If you live in the United States, you're probably familiar with the discussion about the general population having access to the Internet and to computers in general. The basic idea is that having online connectivity gives people access to resources and training that they won't get otherwise. It's not just stereotypically "poor" people who suffer from not having computer access. Although computer training now seems to be standard in colleges (even in elementary and high schools in some places), this is a relatively new development. Imagine being in your mid-30s with 10 years experience in a job in which you never see or use a PC. You decide that you want a job with more advancement possibilities. However, every job you want requires some kind of computer experience.

Yes, people should help themselves, but saying that a city's Internet cafes provide sufficient computing access to people who don't have computers at home is silly. Except in the most wired of cities, Internet cafes are more a fantasy than a reality, and half an hour online with an overpriced latte at your elbow isn't enough to learn anything. Some kind of inhouse system or easily accessible community computing center is required if the people who have never had a chance to learn to use computers are going to get the skills they need to compete in today's workforce.

At this point, the computing-for-all movement is small and mostly funded by private contributors. Last summer, Netier Technologies, Data General, Citrix, and Microsoft installed a thin-client environment in the Edgewood Terrace housing project in northeast Washington, DC, where they used Netier terminals and Windows terminal services to provide applications and a locked-down environment to almost 900 apartments.

USinternetworking (USi) has now joined the private funding group; on March 21, Senator Barbara Mikulski (MD-D) awarded USi a special commendation for its initiative to provide computer equipment and training to the residents of the Housing Authority of the City of Annapolis (HACA). Residents of the Housing Authority Communities have access to three community training centers—with computers, printers, high-speed network access, and training. In addition, for 1 year, five residents per month will receive hardware, software, desk, chair, Internet access, and a prepaid phone line for inhome use. USi and HACA are also providing training, tutoring, and mentoring for the people in the program. As of March 30, MaxSpeed and Mandrake have partnered for a similar setup in the Los Angeles suburb of Pacoima's new Community Technology Center.

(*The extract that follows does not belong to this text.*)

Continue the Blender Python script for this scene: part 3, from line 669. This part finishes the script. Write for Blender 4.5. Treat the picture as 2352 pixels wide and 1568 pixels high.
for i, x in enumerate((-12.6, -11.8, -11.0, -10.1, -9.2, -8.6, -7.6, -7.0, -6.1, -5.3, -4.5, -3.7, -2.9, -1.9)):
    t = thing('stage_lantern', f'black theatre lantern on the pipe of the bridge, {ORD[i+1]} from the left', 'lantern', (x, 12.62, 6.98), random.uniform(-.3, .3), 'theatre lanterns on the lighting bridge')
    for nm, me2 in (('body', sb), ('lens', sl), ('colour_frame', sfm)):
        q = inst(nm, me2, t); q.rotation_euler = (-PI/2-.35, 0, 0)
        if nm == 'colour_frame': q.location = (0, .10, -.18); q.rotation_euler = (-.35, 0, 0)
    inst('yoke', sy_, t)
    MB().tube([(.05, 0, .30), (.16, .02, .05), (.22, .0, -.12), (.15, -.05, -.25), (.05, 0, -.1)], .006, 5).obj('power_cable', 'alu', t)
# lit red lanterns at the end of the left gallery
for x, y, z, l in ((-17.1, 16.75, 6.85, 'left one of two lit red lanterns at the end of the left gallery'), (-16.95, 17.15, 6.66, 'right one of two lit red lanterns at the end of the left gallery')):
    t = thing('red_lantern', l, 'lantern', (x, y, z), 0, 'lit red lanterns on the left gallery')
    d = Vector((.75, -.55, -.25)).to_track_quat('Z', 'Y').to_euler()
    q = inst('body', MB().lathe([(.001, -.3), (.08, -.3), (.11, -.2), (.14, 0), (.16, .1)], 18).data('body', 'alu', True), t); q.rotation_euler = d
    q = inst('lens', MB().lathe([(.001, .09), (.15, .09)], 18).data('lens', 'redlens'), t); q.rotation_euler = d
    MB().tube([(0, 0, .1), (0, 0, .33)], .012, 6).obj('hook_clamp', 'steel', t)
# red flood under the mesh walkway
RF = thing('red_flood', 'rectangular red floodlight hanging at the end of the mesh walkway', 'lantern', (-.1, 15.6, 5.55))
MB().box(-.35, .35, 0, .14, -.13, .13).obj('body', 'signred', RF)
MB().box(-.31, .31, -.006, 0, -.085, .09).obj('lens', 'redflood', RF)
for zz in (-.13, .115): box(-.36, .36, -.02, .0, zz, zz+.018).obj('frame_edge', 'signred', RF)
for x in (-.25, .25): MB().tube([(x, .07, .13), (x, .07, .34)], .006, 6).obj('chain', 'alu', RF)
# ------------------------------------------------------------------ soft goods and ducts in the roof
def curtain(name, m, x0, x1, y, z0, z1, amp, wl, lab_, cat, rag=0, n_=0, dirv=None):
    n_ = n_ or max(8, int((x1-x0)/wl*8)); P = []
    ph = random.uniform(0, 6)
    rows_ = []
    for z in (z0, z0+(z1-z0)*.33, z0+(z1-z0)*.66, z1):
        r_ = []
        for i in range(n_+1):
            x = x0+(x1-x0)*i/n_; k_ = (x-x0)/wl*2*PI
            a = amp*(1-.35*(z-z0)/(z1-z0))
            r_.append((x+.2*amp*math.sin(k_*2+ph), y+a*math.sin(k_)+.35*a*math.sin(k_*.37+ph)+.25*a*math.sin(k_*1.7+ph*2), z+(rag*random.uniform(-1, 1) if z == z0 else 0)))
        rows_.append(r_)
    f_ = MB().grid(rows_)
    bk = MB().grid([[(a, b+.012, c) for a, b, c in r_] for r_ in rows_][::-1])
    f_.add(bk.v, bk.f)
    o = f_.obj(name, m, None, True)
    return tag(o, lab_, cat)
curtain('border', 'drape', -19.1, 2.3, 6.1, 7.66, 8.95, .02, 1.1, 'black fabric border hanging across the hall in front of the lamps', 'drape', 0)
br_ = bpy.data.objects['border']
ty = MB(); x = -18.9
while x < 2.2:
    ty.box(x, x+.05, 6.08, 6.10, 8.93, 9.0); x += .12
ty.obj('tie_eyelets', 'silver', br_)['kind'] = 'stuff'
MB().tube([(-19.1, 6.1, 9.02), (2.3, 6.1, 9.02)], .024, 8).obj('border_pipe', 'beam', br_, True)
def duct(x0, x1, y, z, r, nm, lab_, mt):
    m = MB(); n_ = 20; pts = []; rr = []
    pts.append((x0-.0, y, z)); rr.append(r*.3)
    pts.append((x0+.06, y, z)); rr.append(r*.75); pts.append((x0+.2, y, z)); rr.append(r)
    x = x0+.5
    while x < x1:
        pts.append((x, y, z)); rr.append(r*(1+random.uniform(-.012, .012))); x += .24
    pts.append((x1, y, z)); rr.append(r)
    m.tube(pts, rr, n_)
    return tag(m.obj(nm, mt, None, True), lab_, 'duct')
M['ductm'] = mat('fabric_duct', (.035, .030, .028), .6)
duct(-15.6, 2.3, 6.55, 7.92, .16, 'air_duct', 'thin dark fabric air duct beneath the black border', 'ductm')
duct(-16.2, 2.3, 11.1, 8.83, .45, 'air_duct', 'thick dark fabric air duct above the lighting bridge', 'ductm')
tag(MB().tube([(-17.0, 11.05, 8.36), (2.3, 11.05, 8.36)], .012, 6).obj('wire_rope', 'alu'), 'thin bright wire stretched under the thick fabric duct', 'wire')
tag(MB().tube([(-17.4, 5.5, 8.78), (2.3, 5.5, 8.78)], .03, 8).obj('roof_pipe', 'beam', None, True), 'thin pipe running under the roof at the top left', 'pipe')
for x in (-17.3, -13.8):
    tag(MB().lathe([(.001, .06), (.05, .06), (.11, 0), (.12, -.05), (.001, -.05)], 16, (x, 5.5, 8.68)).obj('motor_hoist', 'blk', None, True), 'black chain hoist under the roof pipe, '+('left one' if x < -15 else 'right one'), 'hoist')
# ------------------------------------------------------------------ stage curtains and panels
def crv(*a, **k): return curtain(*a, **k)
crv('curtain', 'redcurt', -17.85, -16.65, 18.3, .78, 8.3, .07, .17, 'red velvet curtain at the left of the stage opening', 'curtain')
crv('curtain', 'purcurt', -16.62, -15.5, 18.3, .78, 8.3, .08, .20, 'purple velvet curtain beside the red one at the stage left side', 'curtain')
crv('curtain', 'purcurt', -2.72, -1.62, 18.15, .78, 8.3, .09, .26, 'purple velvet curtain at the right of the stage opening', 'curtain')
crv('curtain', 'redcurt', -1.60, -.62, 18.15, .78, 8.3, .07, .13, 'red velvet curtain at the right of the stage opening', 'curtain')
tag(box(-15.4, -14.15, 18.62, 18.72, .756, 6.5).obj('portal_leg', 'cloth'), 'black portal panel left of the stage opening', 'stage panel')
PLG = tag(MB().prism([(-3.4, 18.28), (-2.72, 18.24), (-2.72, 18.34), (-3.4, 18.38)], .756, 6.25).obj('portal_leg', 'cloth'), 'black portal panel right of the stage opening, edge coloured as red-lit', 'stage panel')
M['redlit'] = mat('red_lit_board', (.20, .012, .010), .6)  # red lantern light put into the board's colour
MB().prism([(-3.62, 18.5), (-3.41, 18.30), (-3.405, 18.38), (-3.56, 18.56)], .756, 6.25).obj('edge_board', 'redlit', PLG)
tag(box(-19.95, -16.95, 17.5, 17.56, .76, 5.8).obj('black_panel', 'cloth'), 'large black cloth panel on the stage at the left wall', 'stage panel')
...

Nice work on USi's part, but what's weird is that USi, an application service provider (ASP), isn't using a server-based computing model to get the applications to the training centers or residents. The logic escapes me. First, using the ASP model would be a great public relations stunt: Look! Not only is USi doing something civic-minded, but it's also giving the server-based computing model a real workout. Second, server-based computing is the best way to outfit a training center or homes for those inexperienced with computers and with minimal technical assistance available. The model requires less maintenance than a PC-centric model, is less vulnerable to customer misconfiguration, and potentially requires less space and power. When I asked Kim Elek of USi why they chose a desktop-centric model over the server-based design you'd expect from an ASP, she replied, "This is not a comparable situation—the applications that USi deploys are enterprise applications to midsize companies and not desktop applications to individuals or small groups." Still, wouldn't that be a situation calling for partnering? Other ASPs provide desktops and productivity applications.

I'm glad that USi is involved in its community, and I think they're providing a valuable service. But it's disturbing that they chose a client-centric setup. Not only is this not the best model for this kind of project, but installing applications locally doesn't say a lot about USi's confidence in the ASP model.